**** Entries ****
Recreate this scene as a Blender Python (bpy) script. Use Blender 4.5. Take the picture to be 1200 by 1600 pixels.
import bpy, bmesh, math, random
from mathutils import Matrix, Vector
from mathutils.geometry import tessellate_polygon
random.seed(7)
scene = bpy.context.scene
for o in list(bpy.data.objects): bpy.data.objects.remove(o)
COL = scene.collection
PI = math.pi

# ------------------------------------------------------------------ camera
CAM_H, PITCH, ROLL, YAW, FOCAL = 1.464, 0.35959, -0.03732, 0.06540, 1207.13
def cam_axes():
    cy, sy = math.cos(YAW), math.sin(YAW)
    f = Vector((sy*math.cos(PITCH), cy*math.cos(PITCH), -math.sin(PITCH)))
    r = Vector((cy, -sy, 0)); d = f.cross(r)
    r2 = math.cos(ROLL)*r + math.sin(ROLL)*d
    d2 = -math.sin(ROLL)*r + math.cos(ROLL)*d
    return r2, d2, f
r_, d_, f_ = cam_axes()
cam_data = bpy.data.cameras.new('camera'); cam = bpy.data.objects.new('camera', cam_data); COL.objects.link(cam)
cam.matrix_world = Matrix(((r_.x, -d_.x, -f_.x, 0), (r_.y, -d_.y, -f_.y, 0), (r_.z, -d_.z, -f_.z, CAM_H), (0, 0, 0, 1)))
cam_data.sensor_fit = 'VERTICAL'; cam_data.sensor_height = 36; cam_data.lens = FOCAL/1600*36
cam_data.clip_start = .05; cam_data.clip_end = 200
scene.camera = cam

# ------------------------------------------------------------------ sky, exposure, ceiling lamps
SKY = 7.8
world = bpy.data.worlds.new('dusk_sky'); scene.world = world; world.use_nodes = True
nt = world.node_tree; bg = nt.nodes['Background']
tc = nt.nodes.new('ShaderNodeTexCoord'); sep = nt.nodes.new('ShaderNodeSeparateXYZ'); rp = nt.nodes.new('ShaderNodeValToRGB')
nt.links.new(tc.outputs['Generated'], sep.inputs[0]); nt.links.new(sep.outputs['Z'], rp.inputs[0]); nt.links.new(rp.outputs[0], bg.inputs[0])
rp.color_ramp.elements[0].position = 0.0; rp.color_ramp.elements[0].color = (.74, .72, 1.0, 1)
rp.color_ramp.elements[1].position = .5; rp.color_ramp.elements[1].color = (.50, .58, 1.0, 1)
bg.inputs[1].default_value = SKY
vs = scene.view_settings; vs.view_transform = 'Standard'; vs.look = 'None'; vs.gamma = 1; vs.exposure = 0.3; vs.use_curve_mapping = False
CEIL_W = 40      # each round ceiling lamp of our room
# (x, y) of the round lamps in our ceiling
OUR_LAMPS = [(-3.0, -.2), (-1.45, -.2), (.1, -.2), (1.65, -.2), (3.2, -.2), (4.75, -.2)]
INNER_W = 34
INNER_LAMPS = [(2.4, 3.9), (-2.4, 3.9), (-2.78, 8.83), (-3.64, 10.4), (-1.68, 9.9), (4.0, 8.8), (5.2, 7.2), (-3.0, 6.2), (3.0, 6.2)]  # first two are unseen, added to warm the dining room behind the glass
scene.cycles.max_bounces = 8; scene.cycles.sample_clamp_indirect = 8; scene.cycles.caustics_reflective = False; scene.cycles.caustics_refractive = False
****
**** Entries ****
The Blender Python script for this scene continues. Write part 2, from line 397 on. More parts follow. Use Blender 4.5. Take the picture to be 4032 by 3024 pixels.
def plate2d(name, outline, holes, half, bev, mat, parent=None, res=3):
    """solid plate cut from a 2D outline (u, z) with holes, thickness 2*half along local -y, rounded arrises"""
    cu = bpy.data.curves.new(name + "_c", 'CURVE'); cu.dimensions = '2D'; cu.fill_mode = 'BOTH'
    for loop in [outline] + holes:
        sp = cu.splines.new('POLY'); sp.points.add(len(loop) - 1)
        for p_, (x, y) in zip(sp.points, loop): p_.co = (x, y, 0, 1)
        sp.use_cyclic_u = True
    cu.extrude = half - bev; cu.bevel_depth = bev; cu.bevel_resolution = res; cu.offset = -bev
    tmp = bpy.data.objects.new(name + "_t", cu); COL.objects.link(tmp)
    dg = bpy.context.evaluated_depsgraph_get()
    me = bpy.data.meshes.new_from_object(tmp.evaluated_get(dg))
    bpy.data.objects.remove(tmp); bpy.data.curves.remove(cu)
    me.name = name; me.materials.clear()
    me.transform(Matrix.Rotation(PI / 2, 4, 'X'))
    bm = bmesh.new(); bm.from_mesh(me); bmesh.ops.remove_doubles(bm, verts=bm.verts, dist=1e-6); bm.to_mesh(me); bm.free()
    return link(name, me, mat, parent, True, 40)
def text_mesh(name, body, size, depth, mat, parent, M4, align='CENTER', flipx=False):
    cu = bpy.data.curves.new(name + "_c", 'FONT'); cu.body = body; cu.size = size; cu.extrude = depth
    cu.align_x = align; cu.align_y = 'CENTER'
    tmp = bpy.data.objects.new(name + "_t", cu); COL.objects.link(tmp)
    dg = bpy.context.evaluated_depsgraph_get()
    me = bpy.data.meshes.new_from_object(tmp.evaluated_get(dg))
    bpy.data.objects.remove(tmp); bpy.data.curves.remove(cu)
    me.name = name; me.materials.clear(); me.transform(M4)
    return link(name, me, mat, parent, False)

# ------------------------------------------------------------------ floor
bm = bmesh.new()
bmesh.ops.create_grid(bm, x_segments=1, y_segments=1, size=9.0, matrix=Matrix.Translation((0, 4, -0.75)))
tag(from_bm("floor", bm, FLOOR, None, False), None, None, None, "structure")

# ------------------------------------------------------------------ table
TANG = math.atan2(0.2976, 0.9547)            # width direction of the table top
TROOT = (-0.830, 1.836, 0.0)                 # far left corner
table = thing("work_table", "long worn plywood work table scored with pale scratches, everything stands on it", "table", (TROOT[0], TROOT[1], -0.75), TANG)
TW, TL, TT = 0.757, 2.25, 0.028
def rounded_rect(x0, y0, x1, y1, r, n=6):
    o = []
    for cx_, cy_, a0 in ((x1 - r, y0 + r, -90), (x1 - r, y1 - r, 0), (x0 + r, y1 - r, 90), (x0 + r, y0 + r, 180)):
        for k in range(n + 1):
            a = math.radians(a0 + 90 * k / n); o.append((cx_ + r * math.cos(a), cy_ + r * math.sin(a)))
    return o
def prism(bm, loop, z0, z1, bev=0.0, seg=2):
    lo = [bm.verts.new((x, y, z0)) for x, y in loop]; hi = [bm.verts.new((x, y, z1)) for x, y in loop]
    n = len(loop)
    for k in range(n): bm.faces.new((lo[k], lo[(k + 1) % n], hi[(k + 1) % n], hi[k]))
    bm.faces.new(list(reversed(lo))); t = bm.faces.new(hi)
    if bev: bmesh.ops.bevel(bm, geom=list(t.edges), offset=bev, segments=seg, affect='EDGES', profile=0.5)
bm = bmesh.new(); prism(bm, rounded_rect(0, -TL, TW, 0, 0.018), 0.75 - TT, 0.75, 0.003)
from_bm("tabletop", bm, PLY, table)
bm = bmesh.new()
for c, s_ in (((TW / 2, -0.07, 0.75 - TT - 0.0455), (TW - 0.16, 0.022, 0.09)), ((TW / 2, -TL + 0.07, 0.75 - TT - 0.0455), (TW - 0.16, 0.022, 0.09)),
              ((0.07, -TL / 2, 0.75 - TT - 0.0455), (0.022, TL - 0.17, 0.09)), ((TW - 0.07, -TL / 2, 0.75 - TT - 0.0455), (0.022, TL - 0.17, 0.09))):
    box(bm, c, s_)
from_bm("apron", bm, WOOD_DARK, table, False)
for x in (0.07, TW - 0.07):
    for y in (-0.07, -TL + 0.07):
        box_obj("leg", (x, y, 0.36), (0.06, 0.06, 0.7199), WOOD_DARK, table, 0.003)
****
Aim: Only lines holding the string "Blender" are wanted; gather each one from the entries above.

Output of the task:
Recreate this scene as a Blender Python (bpy) script. Use Blender 4.5. Take the picture to be 1200 by 1600 pixels.
The Blender Python script for this scene continues. Write part 2, from line 397 on. More parts follow. Use Blender 4.5. Take the picture to be 4032 by 3024 pixels.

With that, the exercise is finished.